A medida que pasan los minutos la tensión crece al tiempo que sube la temperatura en unos corrales castigados ya por la acción del sol. Muchos peñistas y aficionados asoman por las oquedades de la plaza y contemplan desde esa atalaya una vista privilegiada de todo lo que sucede más abajo.

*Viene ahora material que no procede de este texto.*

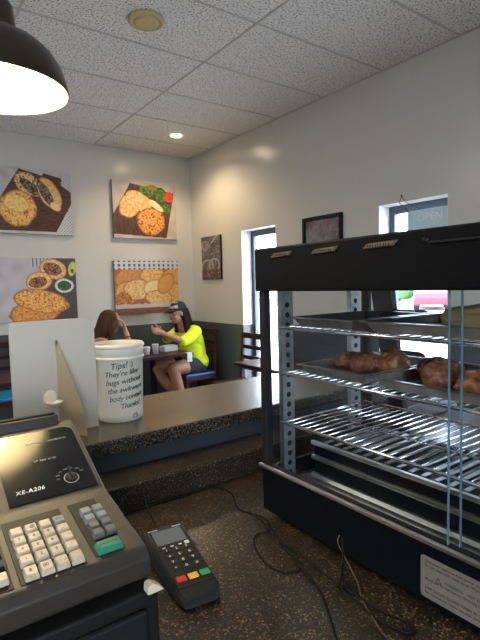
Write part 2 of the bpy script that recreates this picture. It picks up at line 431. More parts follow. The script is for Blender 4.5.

SUERTE. Decididos los lotes llega el momento de llamar a la suerte y bajo la dirección del presidente toca reunirse bajo techo. La sombra concede un respiro, las cabezas se alivian de sus sombreros y en el interior de la plaza empresario, autoridades, veterinarios y miembros de las cuadrillas se disponen a cumplir una de las liturgias del mundo del toro, el extraer de un sombrero los papelillos (todavía se mantiene la tradición de anotar en papel de fumar) en los que aparecen los dos toros que integran cada uno de los lotes. Algunos miembros de las cuadrillas se persignan para buscar la ayuda del divino y, como siempre sucede, tras desenrollar los papelillos, se alternan las caras de alegría o de decepción, pero con la red de saber que con los toros siempre queda una última verdad, como es la de que hasta que el animal salta a la arena nunca se conoce su verdadero comportamiento.

Con los lotes adjudicados los miembros de la cuadrillas y los apoderados vuelven a salir al exterior para con "sus" toros delante decidir cual se lidiará en primer lugar y cual en segundo. De nuevo cada uno tiene su receta, unos prefieren el que presenta aparentemente mejores condiciones para abrir su tarde, por si hubiera cualquier percance y que no lo pueda aprovechar otro integrante de la terna, y hay quien se decanta por torear a ese animal en segundo lugar para ir poco a poco elevando la temperatura de la tarde. Toca enchiquerar cada lote, separar a los animales que ya esperarán cada uno de ellos en solitario el paso de las horas previas a salir al coso de San Roque. Los avezados operarios de la plaza, con una asombrosa diligencia, fruto de su experiencia, proceden a realizar la operación, mientras Ángel Muñoz, más que un mayoral, un padre de todos esos toros, sigue con el mimo con el que hace todo junto a sus animales un trámite que se convierte en una despedida que forma parte de su profesión, pero también de una íntima comunicación entre hombre y animal.